A former banker, Singapore-based Leena Prakash has just released her first cookbook, “Treasures Of The Indian Kitchen.” Hefty, heavy and unabashedly pink, the book takes a meticulous look at home-style cooking across India. “My mother's family has influences from Maharashtra, the Konkan coast and Karnataka. My father's family is from Uttar Pradesh,” says Leena, explaining why her kitchen has absorbed influences from all over the country.

In the preface to her book, she says her army background contributed to her family's pan-Indian cooking style. “Posted in remote border towns, we had to adapt to the cuisine of that place.
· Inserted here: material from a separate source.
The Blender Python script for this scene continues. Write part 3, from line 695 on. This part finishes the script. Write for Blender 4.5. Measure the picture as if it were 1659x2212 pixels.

My parents believed in immersing themselves in the culture of a place, first by making local friends, then by making the local cuisine their own… Today, if someone asks me where I belong, I find it very difficult to answer that question.” Then, she married a Bengali classmate. “So another cuisine entered our home!”

Moving from Singapore to Hong Kong to Tokyo, as part of her job, Leena began to cook to connect with home. At first, she found herself constantly calling her grandmother for easy, healthy recipes. “I started putting it all in a word file. Cooking became my recreation. That's what I would do on weekends… cook and throw dinner parties.”

After the birth of her daughter, she quit her job. “We were living in Tokyo then. I took cooking classes on home style Indian food for expatriates as well as locals. People felt Indian food was complicated, and unhealthy. I wanted to dispel that myth. Our mothers manage to cook these meals three times a day, after all. And every meal my mother made included salads and vegetables.

For an Indian audience

The book, she says, is targeted at an Indian audience, as well as the NRI and international community. “When you pick up a dish from a different part of the country, and expose people to it, it really creates excitement. Most cookbooks only focus on the exotic. I wanted to do simple food as well. So you'll find a rogan josh, a chingdi malai curry. But there'll also be a quick baingan dish. A simple masoor dal with mustard oil and peas.

“I wrote this book over three countries: America, Japan and Hong Kong. It took me six years.” Currently based in Singapore, she's campaigning for Indian cooking. “I've been wanting to work with the Indian Government, to get Indian food declared a ‘World Intangible Heritage' by UNESCO like French and Mexican cuisines. I'm putting together a paper on the topic, and will be attending a conference in Canada focussing on this. My personal interest is in researching old cuisines... There's so much history and anthropology in the basics of what we eat.”

The book, which has been self-published, is available on Flipcart. Leena says she expects an Indian publisher to reprint and distribute the book shortly, bringing down the price. It was launched by Chetan Bhagat at this year's Jaipur Literary Festival, and has been doing well so far, she says. “The biggest compliment is that mothers and grandmothers love it.”